Вашингтон метался в эти летние и осенние месяцы 1792 года. Он уезжал в Маунт-Вернон, возвращался в Филадельфию. Дряхлел на глазах, филадельфийцы недоверчиво покачивали головами, видя ссутулившегося, молчаливого президента за стеклами кареты. На заседаниях кабинета он пытливо вглядывался в лица министров — на них был написан приговор — переизбираться! Только в этом кабинет был единодушен.
Пришли выборы, кандидатура Вашингтона была одобрена единогласно. Гром разразился над головой вице-президента Д. Адамса. Республиканцы неплохо поработали. «Рептилия!», «Аристократ!», «Монархист!» — кричали их газеты и пронзительнее всех «Нэшнл газетт». Когда 13 февраля 1793 года подсчитали голоса выборщиков, выяснилось, что Адамс имел незначительное большинство. В конгресс прошло множество сторонников Джефферсона, что предвещало новые хлопоты Вашингтону.

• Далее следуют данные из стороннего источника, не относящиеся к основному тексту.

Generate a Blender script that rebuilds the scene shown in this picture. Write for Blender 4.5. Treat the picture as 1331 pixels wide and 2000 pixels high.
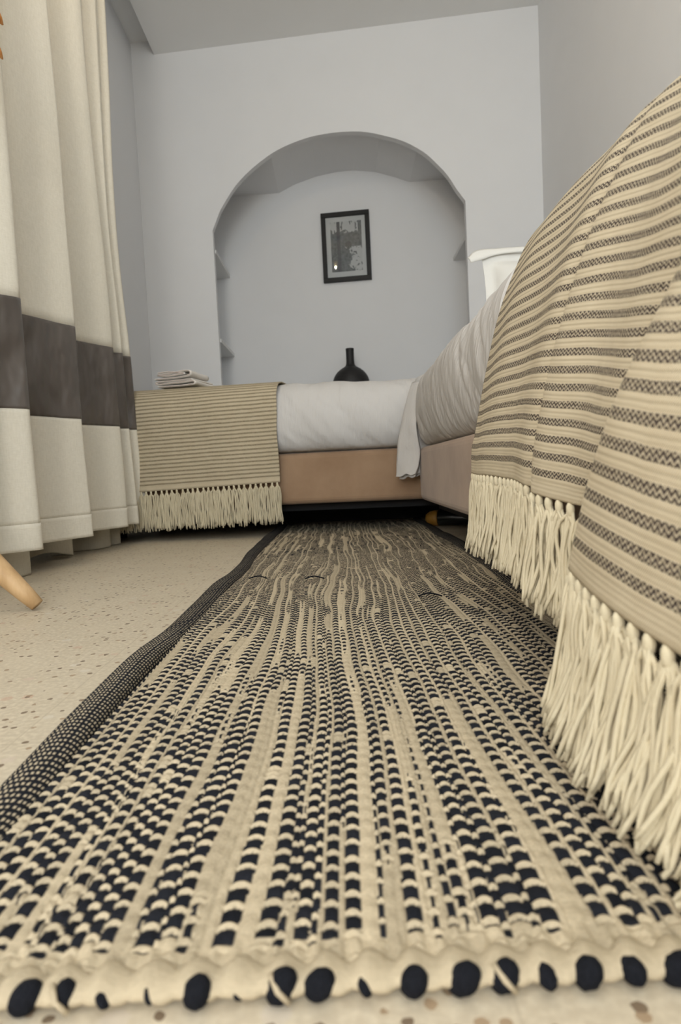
import bpy, bmesh, math, random
import numpy as np
from mathutils import Vector, Matrix, noise

for o in list(bpy.data.objects): bpy.data.objects.remove(o, do_unlink=True)
S = bpy.context.scene
COL = S.collection
random.seed(7); RNG = np.random.default_rng(11)
R = math.radians

# ------------------------------------------------------------------ camera
CAM_H = 0.25
cam_d = bpy.data.cameras.new('camera')
cam_d.sensor_fit = 'VERTICAL'; cam_d.sensor_height = 24.0; cam_d.lens = 15.6
cam_d.clip_start = 0.01
cam_d.dof.use_dof = True; cam_d.dof.focus_distance = 1.15; cam_d.dof.aperture_fstop = 5.2
cam = bpy.data.objects.new('camera', cam_d); COL.objects.link(cam)
P_, R_ = R(3.65), R(2.75)
fw = Vector((0, math.cos(P_), -math.sin(P_))); up0 = Vector((0, math.sin(P_), math.cos(P_))); rt0 = Vector((1, 0, 0))
# the camera is rolled so that the tops of upright things lean to the left
rt = rt0 * math.cos(R_) - up0 * math.sin(R_)
up = up0 * math.cos(R_) + rt0 * math.sin(R_)
cam.matrix_world = Matrix(((rt.x, up.x, -fw.x, 0), (rt.y, up.y, -fw.y, 0), (rt.z, up.z, -fw.z, CAM_H), (0, 0, 0, 1)))
S.camera = cam

# ------------------------------------------------------------------ world, lights, exposure
w = bpy.data.worlds.new('world'); S.world = w; w.use_nodes = True
w.node_tree.nodes['Background'].inputs[0].default_value = (0.86, 0.93, 1.0, 1)
w.node_tree.nodes['Background'].inputs[1].default_value = 0.9
S.view_settings.view_transform = 'Standard'; S.view_settings.look = 'None'
S.view_settings.gamma = 1.0; S.view_settings.use_curve_mapping = False
S.view_settings.exposure = -0.06

def light(name, kind, loc, energy, color, size=0.1, size_y=None, aim=None):
    d = bpy.data.lights.new(name, kind); d.energy = energy; d.color = color
    if kind == 'AREA':
        d.shape = 'RECTANGLE'; d.size = size; d.size_y = size_y or size
    else:
        d.shadow_soft_size = size
    o = bpy.data.objects.new(name, d); COL.objects.link(o); o.location = loc
    if aim: o.rotation_euler = (Vector(aim) - Vector(loc)).to_track_quat('-Z', 'Y').to_euler()
    return o
light('added_daylight', 'AREA', (0.05, -2.35, 1.75), 42, (0.74, 0.89, 1.0), 1.9, 1.5, (0.0, 2.0, 1.0))  # added soft light from behind the camera, through an invented window
LAMP = (-0.605, 1.74, 2.46)
light('ceiling_lamp_light', 'POINT', (LAMP[0], LAMP[1], LAMP[2] - 0.05), 7, (1.0, 0.80, 0.55), 0.012)
light('rear_fill_light', 'POINT', (-0.40, -1.1, 0.80), 40, (1.0, 0.90, 0.78), 0.22)  # added warm fill behind the camera, not a known lamp

light('rear_bounce_fill', 'AREA', (-0.3, -1.5, 1.5), 20, (1.0, 0.94, 0.85), 0.35, 0.35, (-0.3, -0.6, 2.8))  # added upward fill, bounced off the ceiling to brighten the room

# ------------------------------------------------------------------ materials
def lin(c):
    return tuple(((v / 255) / 12.92 if v / 255 <= 0.04045 else ((v / 255 + 0.055) / 1.055) ** 2.4) for v in c) + (1,)
class NT:
    def __init__(s, name, base=(0.8, 0.8, 0.8, 1), rough=0.8, spec=0.3):
        s.m = bpy.data.materials.new(name); s.m.use_nodes = True; s.t = s.m.node_tree
        s.b = s.t.nodes['Principled BSDF']
        s.b.inputs['Base Color'].default_value = base; s.b.inputs['Roughness'].default_value = rough
        s.b.inputs['Specular IOR Level'].default_value = spec
    def n(s, typ, **kw):
        x = s.t.nodes.new(typ)
        for k, v in kw.items(): setattr(x, k, v)
        return x
    def L(s, a, b): s.t.links.new(a, b)
    def v(s, sock, val):
        if isinstance(val, (int, float)): sock.default_value = val
        else: s.L(val, sock)
    def math(s, op, a, b=0.0, c=0.0):
        x = s.n('ShaderNodeMath', operation=op)
        s.v(x.inputs[0], a); s.v(x.inputs[1], b)
        if op in ('MULTIPLY_ADD', 'SMOOTH_MIN', 'COMPARE'): s.v(x.inputs[2], c)
        return x.outputs[0]
    def coords(s, kind='Object'): return s.n('ShaderNodeTexCoord').outputs[kind]
    def xyz(s, vec):
        x = s.n('ShaderNodeSeparateXYZ'); s.L(vec, x.inputs[0]); return x.outputs
    def noise(s, scale, detail=2, vec=None, mapscale=None, rough=0.5, rot=None):
        x = s.n('ShaderNodeTexNoise'); x.inputs['Scale'].default_value = scale; x.inputs['Detail'].default_value = detail
        x.inputs['Roughness'].default_value = rough
        vec = vec if vec is not None else s.coords()
        if mapscale:
            mp = s.n('ShaderNodeMapping'); mp.inputs['Scale'].default_value = mapscale
            if rot: mp.inputs['Rotation'].default_value = rot
            s.L(vec, mp.inputs[0]); vec = mp.outputs[0]
        s.L(vec, x.inputs['Vector']); return x.outputs['Fac']
    def mix(s, f, a, b):
        x = s.n('ShaderNodeMix', data_type='RGBA'); s.v(x.inputs[0], f)
        for i, c in ((6, a), (7, b)):
            if isinstance(c, tuple): x.inputs[i].default_value = c
            else: s.L(c, x.inputs[i])
        return x.outputs[2]
    def ramp(s, f, lo, hi):
        x = s.n('ShaderNodeMapRange'); x.inputs[1].default_value = lo; x.inputs[2].default_value = hi; s.v(x.inputs[0], f); return x.outputs[0]
    def color(s, c): s.L(c, s.b.inputs['Base Color']); return s
    def bump(s, h, strength=0.3, dist=0.002):
        x = s.n('ShaderNodeBump'); x.inputs['Strength'].default_value = strength; x.inputs['Distance'].default_value = dist
        s.L(h, x.inputs['Height'])
        s.L(x.outputs[0], s.b.inputs['Normal']); return s

def m_plain(name, c, rough=0.8, spec=0.3, nscale=None, var=0.06, bump=0.0, dist=0.001):
    t = NT(name, c, rough, spec)
    if nscale:
        n = t.noise(nscale, 3)
        d = tuple(v * (1 - var) for v in c[:3]) + (1,); e = tuple(min(1, v * (1 + var)) for v in c[:3]) + (1,)
        t.color(t.mix(n, d, e))
        if bump: t.bump(n, bump, dist)
    return t.m

M = {}
M['plaster'] = m_plain('white_plaster', (0.84, 0.84, 0.845, 1), 0.85, 0.2, 6, 0.02, 0.25, 0.004)
M['ceiling'] = m_plain('ceiling_paint', (0.88, 0.88, 0.87, 1), 0.9, 0.2, 4, 0.02, 0.1, 0.003)
# beige terrazzo floor
t = NT('beige_terrazzo', rough=0.42, spec=0.35)
co = t.coords()
vo = t.n('ShaderNodeTexVoronoi'); vo.inputs['Scale'].default_value = 95; t.L(co, vo.inputs['Vector'])
vc = t.xyz(vo.outputs['Color'])
wob = t.noise(240, 2, co)
near = t.math('LESS_THAN', t.math('ADD', vo.outputs['Distance'], t.math('MULTIPLY', wob, 0.30)), 0.50)
sel = t.math('GREATER_THAN', vc[0], 0.80)
chip = t.math('MULTIPLY', near, sel)
vo2 = t.n('ShaderNodeTexVoronoi'); vo2.inputs['Scale'].default_value = 40
mp = t.n('ShaderNodeMapping'); mp.inputs['Location'].default_value = (3.3, 1.7, 0); t.L(co, mp.inputs[0]); t.L(mp.outputs[0], vo2.inputs['Vector'])
v2 = t.xyz(vo2.outputs['Color'])
chip2 = t.math('MULTIPLY', t.math('LESS_THAN', t.math('ADD', vo2.outputs['Distance'], t.math('MULTIPLY', wob, 0.35)), 0.46), t.math('GREATER_THAN', v2[1], 0.72))
base = t.mix(t.noise(9, 4, co), (0.50, 0.425, 0.315, 1), (0.62, 0.54, 0.41, 1))
base = t.mix(t.ramp(t.noise(160, 2, co), 0.40, 0.75), base, (0.68, 0.60, 0.46, 1))
c2 = t.mix(t.ramp(v2[0], 0.3, 0.7), (0.66, 0.61, 0.52, 1), (0.56, 0.36, 0.26, 1))
base = t.mix(t.math('MULTIPLY', chip2, 0.55), base, c2)
c1 = t.mix(t.ramp(vc[1], 0.2, 0.8), (0.16, 0.11, 0.07, 1), (0.38, 0.27, 0.17, 1))
base = t.mix(t.math('MULTIPLY', chip, 0.92), base, c1)
px = t.xyz(co)
jt = None
for a, off in ((px[0], 0.13), (px[1], 0.37)):
    f = t.math('ABSOLUTE', t.math('SUBTRACT', t.math('FRACT', t.math('MULTIPLY', t.math('ADD', a, off + 10), 2.5)), 0.5))
    l = t.math('LESS_THAN', f, 0.0025)
    jt = l if jt is None else t.math('MAXIMUM', jt, l)
base = t.mix(t.math('MULTIPLY', jt, 0.35), base, (0.40, 0.33, 0.24, 1))
t.color(base).bump(t.noise(60, 3, co), 0.12, 0.002)
M['floor'] = t.m

# woven throw: cream with brown-grey zigzag stripes, laid out on the cloth's own UV in metres
PER = 0.0185
def throw_material(name, dark, PER=0.0185):
    t = NT(name, rough=0.95, spec=0.1)
    uv = t.n('ShaderNodeUVMap').outputs[0]
    q = t.xyz(uv); u, v = q[0], q[1]
    vw = t.math('ADD', v, t.math('MULTIPLY', t.math('SUBTRACT', t.noise(14, 1, uv), 0.5), 0.003))
    ph = t.math('FRACT', t.math('MULTIPLY', t.math('SUBTRACT', vw, 0.022), 1 / PER))
    band = t.math('LESS_THAN', ph, 0.43)
    band = t.math('MULTIPLY', band, t.math('GREATER_THAN', vw, 0.022))
    tri = t.math('ABSOLUTE', t.math('SUBTRACT', t.math('FRACT', t.math('MULTIPLY', u, 1 / 0.0074)), 0.5))
    zz = t.math('FRACT', t.math('ADD', t.math('MULTIPLY', v, 1 / 0.0044), t.math('MULTIPLY', tri, 1.7)))
    zig = t.math('LESS_THAN', t.math('ADD', zz, t.math('MULTIPLY', t.math('SUBTRACT', t.noise(260, 1, uv), 0.5), 0.8)), 0.58)
    dk = t.math('MULTIPLY', band, t.math('ADD', t.math('MULTIPLY', zig, 0.80), 0.16))
    cream = t.mix(t.noise(30, 3, uv), (0.63, 0.53, 0.37, 1), (0.75, 0.65, 0.475, 1))
    line = t.math('LESS_THAN', t.math('ABSOLUTE', t.math('SUBTRACT', ph, 0.74)), 0.05)
    cream = t.mix(t.math('MULTIPLY', line, 0.3), cream, (0.42, 0.34, 0.22, 1))
    t.color(t.mix(dk, cream, dark))
    wv = t.math('MULTIPLY', t.math('SINE', t.math('MULTIPLY', u, 6.283 / 0.0021)), t.math('SINE', t.math('MULTIPLY', v, 6.283 / 0.0024)))
    rib = t.math('SINE', t.math('MULTIPLY', v, 6.283 / 0.0046))
    t.bump(t.math('ADD', t.math('ADD', wv, t.math('MULTIPLY', rib, 0.7)), t.noise(300, 2, uv)), 0.55, 0.0012)
    return t.m
M['throw'] = throw_material('striped_woven_throw', (0.062, 0.047, 0.045, 1))
M['throw_far'] = throw_material('striped_woven_throw_tan', (0.15, 0.115, 0.065, 1), 0.0155)
t = NT('cream_yarn', rough=0.95, spec=0.1)
t.color(t.mix(t.noise(40, 2), (0.61, 0.53, 0.37, 1), (0.74, 0.665, 0.49, 1)))
t.bump(t.noise(600, 1, None, (1, 1, 0.35)), 0.6, 0.001); M['yarn'] = t.m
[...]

Республиканцы повели наступление, не дожидаясь созыва нового конгресса. Примерно за пять недель до роспуска старого они потребовали отчета от министра финансов в расходах за предшествующие четыре года. Расчет представлялся безупречным — физически было невозможно в считанные дни составить гигантскую роспись доходов и расходов республики. Вашингтон пришел в отчаяние — газета Френо предвкушала изобличение Гамильтона в воровстве, что покажет в подлинном свете монархистов и, конечно, президента, пригревшего этих змей. Обвинения в коррупции открыто бросались и в конгрессе. Гамильтон разочаровал ожидания — засев в министерстве с ближайшими сотрудниками, позабыв о прекрасной миссис Рейнольде, он считал. Бледный от бессонных ночей, он явился в конгресс и представил отчеты. Цифры были безупречными. Республиканцам ничего не оставалось делать, как заявить, что они все равно не верят, ибо только коррумпированные люди, втайне вздыхающие по тирании, искушены в окаянной бухгалтерии — хитрой науке, враждебной подлинным друзьям свободы.